The SBEC report also faces disagreement from one of the very experts it cites. To support his index's assumption that small businesses will thrive in states with low taxes, SBEC chief economist Raymond J. Keating (not a Ph.D.) cited work co-authored by Donald Bruce (a Ph.D.) that found decreases in marginal tax rates "might lead to increases in entrepreneurial entry and better chances of survival" (Bruce and Gurley, 2005, p. 24). Ignored by Mr. Keating is Dr. Bruce's finding in the same paper that "higher average tax rates on entrepreneurship income might actually increase the probability of entry" (p. 24).
Keating also ignores a November 2006 paper co-authored by Dr. Bruce with John Deskins for the Small Business Administration Office of Advocacy ("State Tax Policy and Entrepreneurial Activity"). To the good for Keating and the SBEC, Bruce and Deskins conclude that "Higher top tax rates on individual income, higher sales tax rates, and the existence of state-level inheritance or gift taxes all tend to slightly reduce a state’s share of the national entrepreneurial stock" (p. 2). They also find an apparent negative correlation between larger state and local governments and entrepreneurial activity (p. 22).
But Bruce and Deskins also knock at least a couple legs out from under the assumptions of Keating's index:
- "...top marginal state tax rates on corporate and individual income do not have statistically significant effects on state entrepreneurship rates..." (p. 2).
- "...states with higher sales tax rates tend to have higher entrepreneurship rates" (p. 2).
- "The composition of state tax portfolios is generally not a significant determinant of state
entrepreneurship rates" (p. 2). - "States with more progressive personal income taxes have slightly higher entrepreneurship rates" (p. 4).

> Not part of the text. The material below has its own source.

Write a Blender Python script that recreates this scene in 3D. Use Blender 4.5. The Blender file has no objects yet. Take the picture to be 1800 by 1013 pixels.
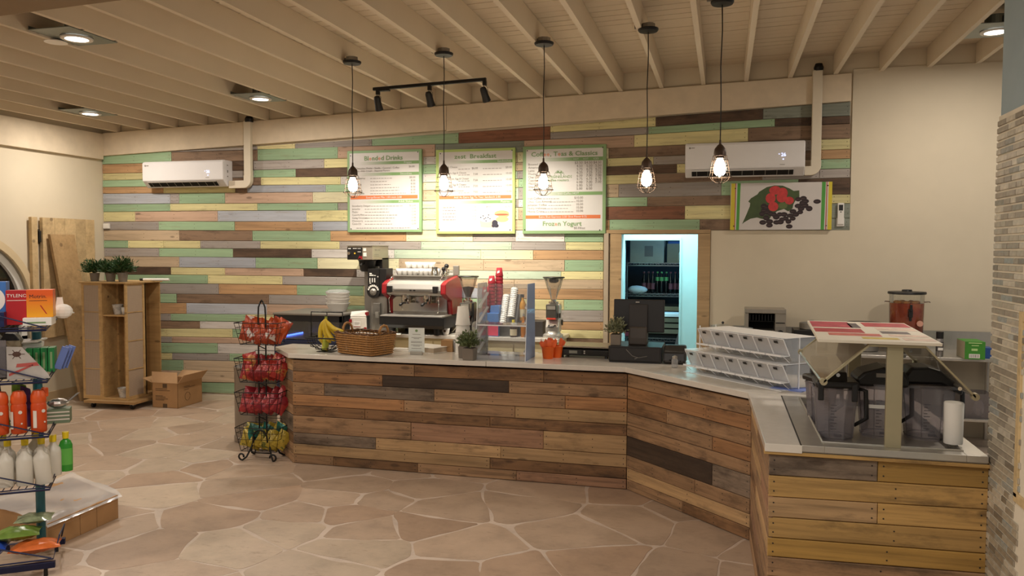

- "...taxes have statistically significant but very small and scattered effects on entrepreneurship rates. Consequently, they are likely to be ineffective in generating desired changes in entrepreneurial activity" (pp. 5–6).
Bruce and Deskins's work shows the fatal flaw in Keating's report. The "Small Business Survival Index" does not measure the actual survival of small businesses; it advocates a specific anti-tax agenda which research shows does not have a big impact on small business activity.
In other words, Keating and the SBEC are more concerned with ideology than with what really works.